Dans le domaine de l’éducation, l’arrivée des TIC induit le passage d’une pédagogie plus classique et frontale à un mode d’enseignement qui fait de l’élève un acteur et du professeur un metteur en scène. Un effort pédagogique important s’impose donc pour utiliser le mieux possible ces outils révolutionnaires. D’autant que les enseignants ressentent parfaitement l’écart qui s’est creusé entre la société et l’éducation. Les élèves se sont approprié la culture numérique avant eux.
Notre retard tient aussi au manque de coordination. Une de nos principales recommandations est donc d’harmoniser l’action des départements, des régions, de l’Etat et des partenaires privés en trouvant une forme de coopération et d’équité. Car nous constatons de très grandes disparités, une fracture numérique qui ne relève pas d’un défaut de moyens mais d’une différence de culture. Il y a ceux qui sont entrés dans la révolution numérique et ceux qui tardent.
Que préconisez-vous pour rattraper ce retard ?
Nous insistons sur le niveau d’équipement des établissements, qui doit maintenant s’intensifier et surtout s’homogénéiser. Mais nous souhaitons surtout rééquilibrer la répartition des efforts financiers en faveur de la formation.

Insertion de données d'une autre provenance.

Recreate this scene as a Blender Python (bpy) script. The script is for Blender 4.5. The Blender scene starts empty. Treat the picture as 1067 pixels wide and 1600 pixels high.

Le chantier prioritaire est effectivement la formation des enseignants. Nous avons élaboré une grille allant du niveau 1 niveau 5, de l’usage le plus élémentaire des ressources numériques à la maîtrise créative des logiciels et des réseaux de communication. L’objectif est d’amener progressivement l’ensemble des enseignants au niveau 5. Nous proposons pour commencer de former 6000 bénévoles qui deviendront les “ambassadeurs du numérique“ et de créer des espaces numériques d’échange entre les enseignants pour créer les conditions d’une formation en ligne. Sur le plan financier, ce plan nécessite de réorienter 20% du budget de la formation des enseignants uniquement sur la partie numérique. Enfin, pour que l’évolution soit totale, il faut aussi repenser le mode de recrutement et les formations initiale et continue.
Quel effort financier est nécessaire pour lancer ce chantier ?
Pour donner le coup d’accélérateur nécessaire, il faut un investissement de l’ordre du milliard d’euros, les crédits pouvant être apportés par l’Etat, mais aussi par les collectivités locales et les partenaires privés. Cet investissement permettra le lancement d’un nouveau marché, aujourd’hui suffisamment mûr, qui devrait entraîner la création de près de 50 000 emplois. La TVA pourrait d’ailleurs être ramenée à 5,5% pour le numérique pédagogique.
La structure de coordination légère dont nous suggérons la création pour rassembler l’Etat, les collectivités et les partenaires privés sera nécessaire dans la mesure où les disparités entre territoires sont importantes. Dépassant la phase expérimentale, tout le monde doit avoir la même chance de développer ces nouveaux modes éducatifs.
Que vont devenir les manuels scolaires ?
Les prédictions sur la durée de leur survie sont nombreuses. Pour ma part, comme chargé de mission, je sens bien que d’ici 3 à 5 ans, ils tendront à disparaître. Les TNI (1) vont se développer, les enseignants s’attacher de plus en plus aux ressources numériques, faisant éclore eux-mêmes un nouveau marché.
Ce que nous préconisons pour l’heure, c’est de faire du bimédia, c'est-à-dire de commander autant les nouvelles ressources numériques que les manuels classiques.